For these reasons, we grant summary judgment to the plaintiff and enjoin the enforcement of this provision. Though illegitimacy may be a social problem, the class of children which includes Norma has been either acknowledged or supported regularly by their parent. To distinguish them from other children with the same needs and the same parent, solely on the basis of a condition of birth, when Congress had declared them entitled to benefits, is impermissible. The Court in Weber refused to allow the state to make such a discrimination. Consistently with the Court's reasoning in Bolling v. Sharpe, Weber must be applied to the federal legislation also. The foregoing may be considered the court's findings and conclusions under Fed. R. Civ. P. 52(a).

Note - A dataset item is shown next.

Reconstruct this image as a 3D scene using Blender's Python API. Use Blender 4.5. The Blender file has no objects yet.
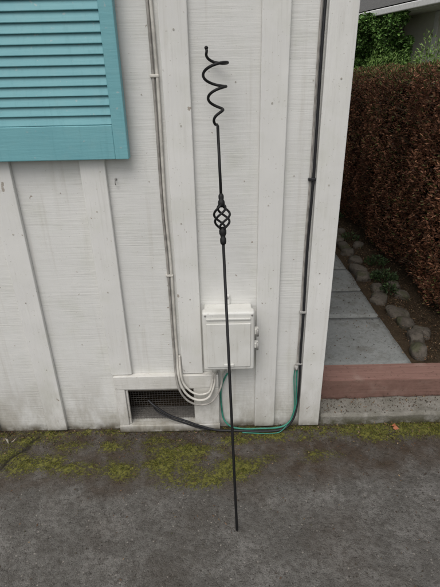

Form of judgment may be submitted on notice.
[1] A child who has filed application for child's insurance benefits and was dependent on the insured at the time of death is entitled to a child's insurance benefit for each month under section 202(d) of the Act, 42 U.S.C. § 402(d). This same section also provides that a child who is the legitimate child of his father or who is deemed to be the latter's child under 42 U.S.C. § 416(h)(3) is deemed to be dependent for purposes of the section.
[2] At the same time it enacted the provision on inclusion of certain illegitimate children, the Senate attempted to reduce the maximum family monthly payment so that the inclusion of these children would not cause reduction of benefits. The House bill, which included no such increase, was adopted by the Conference, without explanation. 1967 U.S. Code Cong. and Admin. News 2834, 2844-45, 2923-29, 3199.
[3] This case concerned a Louisiana law; in that state, the old French system includes numerous sanctions against illegitimacy.